_Source data_
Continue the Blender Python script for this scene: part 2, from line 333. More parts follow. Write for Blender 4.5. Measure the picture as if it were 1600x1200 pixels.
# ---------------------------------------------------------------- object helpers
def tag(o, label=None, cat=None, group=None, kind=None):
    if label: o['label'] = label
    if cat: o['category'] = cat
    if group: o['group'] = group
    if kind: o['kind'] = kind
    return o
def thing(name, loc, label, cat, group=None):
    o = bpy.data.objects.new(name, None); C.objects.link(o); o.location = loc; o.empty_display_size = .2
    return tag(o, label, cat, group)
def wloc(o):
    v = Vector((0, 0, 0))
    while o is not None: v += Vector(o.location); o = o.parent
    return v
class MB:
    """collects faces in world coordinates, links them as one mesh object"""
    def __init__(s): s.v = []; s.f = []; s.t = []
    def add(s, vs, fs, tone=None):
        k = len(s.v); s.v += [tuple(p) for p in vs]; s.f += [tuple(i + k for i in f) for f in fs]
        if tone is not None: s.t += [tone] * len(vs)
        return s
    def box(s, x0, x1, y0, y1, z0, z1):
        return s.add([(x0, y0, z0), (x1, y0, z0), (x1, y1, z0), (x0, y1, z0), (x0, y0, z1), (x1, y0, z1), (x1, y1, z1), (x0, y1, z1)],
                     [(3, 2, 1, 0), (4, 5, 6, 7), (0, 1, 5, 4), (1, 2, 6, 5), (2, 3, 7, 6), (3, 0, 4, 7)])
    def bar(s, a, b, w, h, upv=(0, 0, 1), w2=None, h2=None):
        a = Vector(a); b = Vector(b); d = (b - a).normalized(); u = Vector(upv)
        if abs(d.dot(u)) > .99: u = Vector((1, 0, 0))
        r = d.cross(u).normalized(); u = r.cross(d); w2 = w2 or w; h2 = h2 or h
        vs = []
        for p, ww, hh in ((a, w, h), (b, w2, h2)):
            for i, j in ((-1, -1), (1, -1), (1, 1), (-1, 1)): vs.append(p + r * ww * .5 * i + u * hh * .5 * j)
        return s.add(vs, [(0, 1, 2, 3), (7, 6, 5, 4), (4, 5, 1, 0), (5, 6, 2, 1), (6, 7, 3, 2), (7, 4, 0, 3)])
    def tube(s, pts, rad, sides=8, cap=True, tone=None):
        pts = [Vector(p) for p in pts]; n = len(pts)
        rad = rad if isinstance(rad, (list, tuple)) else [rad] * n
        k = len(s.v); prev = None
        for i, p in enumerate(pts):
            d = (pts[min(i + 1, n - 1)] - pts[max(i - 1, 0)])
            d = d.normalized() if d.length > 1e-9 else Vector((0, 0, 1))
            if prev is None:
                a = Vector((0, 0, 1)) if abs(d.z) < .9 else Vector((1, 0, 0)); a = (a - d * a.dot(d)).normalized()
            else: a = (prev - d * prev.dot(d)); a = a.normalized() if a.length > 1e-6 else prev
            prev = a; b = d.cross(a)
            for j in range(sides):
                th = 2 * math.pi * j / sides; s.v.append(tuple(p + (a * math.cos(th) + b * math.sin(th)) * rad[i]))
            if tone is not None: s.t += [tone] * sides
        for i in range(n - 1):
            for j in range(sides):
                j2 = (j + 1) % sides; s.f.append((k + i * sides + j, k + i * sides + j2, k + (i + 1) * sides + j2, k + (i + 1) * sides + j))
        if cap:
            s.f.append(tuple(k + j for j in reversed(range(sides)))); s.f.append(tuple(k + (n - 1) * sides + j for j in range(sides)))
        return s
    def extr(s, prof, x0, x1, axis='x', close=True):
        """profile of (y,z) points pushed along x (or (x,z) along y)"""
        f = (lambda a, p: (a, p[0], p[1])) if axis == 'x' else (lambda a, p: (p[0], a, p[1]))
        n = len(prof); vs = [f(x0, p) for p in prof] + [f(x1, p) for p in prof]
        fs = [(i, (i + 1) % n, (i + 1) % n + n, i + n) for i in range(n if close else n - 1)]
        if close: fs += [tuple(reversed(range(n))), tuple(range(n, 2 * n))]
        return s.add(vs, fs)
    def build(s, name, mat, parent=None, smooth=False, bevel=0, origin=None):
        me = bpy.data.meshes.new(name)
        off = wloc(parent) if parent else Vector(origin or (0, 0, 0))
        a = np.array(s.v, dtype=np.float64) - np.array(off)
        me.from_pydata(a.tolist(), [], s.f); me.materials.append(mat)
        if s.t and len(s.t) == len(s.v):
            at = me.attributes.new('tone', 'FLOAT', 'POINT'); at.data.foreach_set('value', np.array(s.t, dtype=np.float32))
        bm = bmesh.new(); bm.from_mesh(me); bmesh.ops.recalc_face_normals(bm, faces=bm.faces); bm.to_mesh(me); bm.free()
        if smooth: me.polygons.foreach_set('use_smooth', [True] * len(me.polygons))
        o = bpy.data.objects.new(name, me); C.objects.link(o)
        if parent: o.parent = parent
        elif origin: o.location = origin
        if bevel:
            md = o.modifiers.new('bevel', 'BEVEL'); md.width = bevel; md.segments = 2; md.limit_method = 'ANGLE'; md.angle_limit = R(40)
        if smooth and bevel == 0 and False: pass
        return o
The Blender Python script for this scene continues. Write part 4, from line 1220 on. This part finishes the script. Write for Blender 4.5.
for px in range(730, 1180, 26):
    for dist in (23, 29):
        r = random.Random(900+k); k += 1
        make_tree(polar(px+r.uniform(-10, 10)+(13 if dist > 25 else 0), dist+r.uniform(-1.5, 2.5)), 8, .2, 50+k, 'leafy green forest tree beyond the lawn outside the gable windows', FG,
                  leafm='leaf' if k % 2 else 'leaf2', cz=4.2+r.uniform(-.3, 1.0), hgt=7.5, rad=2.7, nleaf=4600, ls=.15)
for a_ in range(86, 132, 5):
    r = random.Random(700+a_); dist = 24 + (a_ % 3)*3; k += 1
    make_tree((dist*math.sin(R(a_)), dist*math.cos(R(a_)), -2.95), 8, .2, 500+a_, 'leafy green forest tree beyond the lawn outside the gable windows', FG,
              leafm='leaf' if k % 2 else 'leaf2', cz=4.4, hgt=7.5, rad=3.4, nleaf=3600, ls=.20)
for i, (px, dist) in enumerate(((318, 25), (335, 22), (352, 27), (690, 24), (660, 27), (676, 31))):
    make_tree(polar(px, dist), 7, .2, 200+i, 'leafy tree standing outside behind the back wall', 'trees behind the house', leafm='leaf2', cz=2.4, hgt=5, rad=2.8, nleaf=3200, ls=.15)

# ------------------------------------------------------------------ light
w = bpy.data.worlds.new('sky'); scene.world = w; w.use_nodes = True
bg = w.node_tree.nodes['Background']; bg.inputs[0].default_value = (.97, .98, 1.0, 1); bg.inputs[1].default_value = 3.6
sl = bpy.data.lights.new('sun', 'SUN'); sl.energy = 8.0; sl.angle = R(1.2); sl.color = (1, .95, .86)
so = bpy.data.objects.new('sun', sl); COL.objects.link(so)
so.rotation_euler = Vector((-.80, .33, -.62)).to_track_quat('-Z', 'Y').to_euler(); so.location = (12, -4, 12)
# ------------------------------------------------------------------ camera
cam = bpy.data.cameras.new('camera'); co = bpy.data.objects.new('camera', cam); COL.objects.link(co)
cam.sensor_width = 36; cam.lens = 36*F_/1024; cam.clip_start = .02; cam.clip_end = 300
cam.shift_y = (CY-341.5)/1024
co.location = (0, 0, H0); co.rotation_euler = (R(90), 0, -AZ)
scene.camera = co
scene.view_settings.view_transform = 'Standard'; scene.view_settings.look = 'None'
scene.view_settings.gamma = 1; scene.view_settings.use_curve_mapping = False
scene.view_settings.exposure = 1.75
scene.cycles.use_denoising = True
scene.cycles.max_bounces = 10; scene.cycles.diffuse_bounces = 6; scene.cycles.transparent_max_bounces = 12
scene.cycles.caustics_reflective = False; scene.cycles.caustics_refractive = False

_What the exercise asks_
Begin at the line that has "The Blender Python script for this scene continues."; stop after the line that has "make_tree(polar(px, dist), 7, .2, 200+i, 'leafy". Copy every line in that span exactly.

_Written response_
The Blender Python script for this scene continues. Write part 4, from line 1220 on. This part finishes the script. Write for Blender 4.5.
for px in range(730, 1180, 26):
    for dist in (23, 29):
        r = random.Random(900+k); k += 1
        make_tree(polar(px+r.uniform(-10, 10)+(13 if dist > 25 else 0), dist+r.uniform(-1.5, 2.5)), 8, .2, 50+k, 'leafy green forest tree beyond the lawn outside the gable windows', FG,
                  leafm='leaf' if k % 2 else 'leaf2', cz=4.2+r.uniform(-.3, 1.0), hgt=7.5, rad=2.7, nleaf=4600, ls=.15)
for a_ in range(86, 132, 5):
    r = random.Random(700+a_); dist = 24 + (a_ % 3)*3; k += 1
    make_tree((dist*math.sin(R(a_)), dist*math.cos(R(a_)), -2.95), 8, .2, 500+a_, 'leafy green forest tree beyond the lawn outside the gable windows', FG,
              leafm='leaf' if k % 2 else 'leaf2', cz=4.4, hgt=7.5, rad=3.4, nleaf=3600, ls=.20)
for i, (px, dist) in enumerate(((318, 25), (335, 22), (352, 27), (690, 24), (660, 27), (676, 31))):
    make_tree(polar(px, dist), 7, .2, 200+i, 'leafy tree standing outside behind the back wall', 'trees behind the house', leafm='leaf2', cz=2.4, hgt=5, rad=2.8, nleaf=3200, ls=.15)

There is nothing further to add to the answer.